A sunny look pervaded Twyla Tarp’s 1996 Sweet Fields, a rarely seen piece set to William Billings’ hymns and The Sacred Harp, sung a cappella. Costumed in white tops and tights, with gauzy coats for the women, it is redolent of springtime. Everyone frolics folksily: some skip, others fall and roll and are jumped over. A dancer is borne in stiff as a corpse but soon the four bearers are doing face-abouts, taking turns to be lofted high. Little jazzy steps spurt the action along. Towards the end, Luke Willis, an outstanding dancer throughout, steps forward and kneels, shaking out his arms as if throwing joy to the audience.

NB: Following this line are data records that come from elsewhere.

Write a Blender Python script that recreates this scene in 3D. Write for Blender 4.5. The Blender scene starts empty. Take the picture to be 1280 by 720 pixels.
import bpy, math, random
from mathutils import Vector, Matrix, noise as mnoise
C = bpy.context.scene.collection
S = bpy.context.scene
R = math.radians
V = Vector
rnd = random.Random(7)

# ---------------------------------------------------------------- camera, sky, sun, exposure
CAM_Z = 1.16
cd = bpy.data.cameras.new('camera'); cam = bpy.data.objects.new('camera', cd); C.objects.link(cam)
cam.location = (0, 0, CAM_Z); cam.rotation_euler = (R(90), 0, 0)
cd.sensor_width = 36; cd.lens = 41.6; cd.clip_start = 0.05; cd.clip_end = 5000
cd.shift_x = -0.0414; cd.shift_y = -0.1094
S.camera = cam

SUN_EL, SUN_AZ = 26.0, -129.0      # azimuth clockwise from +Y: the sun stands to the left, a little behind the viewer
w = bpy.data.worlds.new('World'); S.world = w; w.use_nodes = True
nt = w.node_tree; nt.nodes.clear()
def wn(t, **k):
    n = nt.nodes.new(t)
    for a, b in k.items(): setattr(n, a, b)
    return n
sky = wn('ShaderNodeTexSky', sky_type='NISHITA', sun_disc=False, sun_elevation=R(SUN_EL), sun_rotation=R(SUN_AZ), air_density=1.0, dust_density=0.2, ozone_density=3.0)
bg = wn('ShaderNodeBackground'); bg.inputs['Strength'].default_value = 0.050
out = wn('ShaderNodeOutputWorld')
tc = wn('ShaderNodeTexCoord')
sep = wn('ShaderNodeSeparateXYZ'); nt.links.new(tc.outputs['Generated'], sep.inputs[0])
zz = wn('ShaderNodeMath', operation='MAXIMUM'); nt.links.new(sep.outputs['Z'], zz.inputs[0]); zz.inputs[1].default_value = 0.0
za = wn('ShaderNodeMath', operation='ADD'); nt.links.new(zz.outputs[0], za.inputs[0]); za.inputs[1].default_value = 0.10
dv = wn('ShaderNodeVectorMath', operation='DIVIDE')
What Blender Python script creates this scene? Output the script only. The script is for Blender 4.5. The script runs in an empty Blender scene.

Nicolo Fonte’s It’s Not About the Numbers to Steve Reich had James Surls’s metal sculpture resembling a steely bouquet of coreopsis casting a dramatic shadow. The piece isn’t really about anything, but is well put together, particularly one slow-motion duet and an imaginative solo danced by Eric Chase that shows real invention, the sculpture shadow interplaying with the dancer. Fonte’s fluid choreography includes fleeting pointe work and is easy to look at. One would welcome a chance to see more.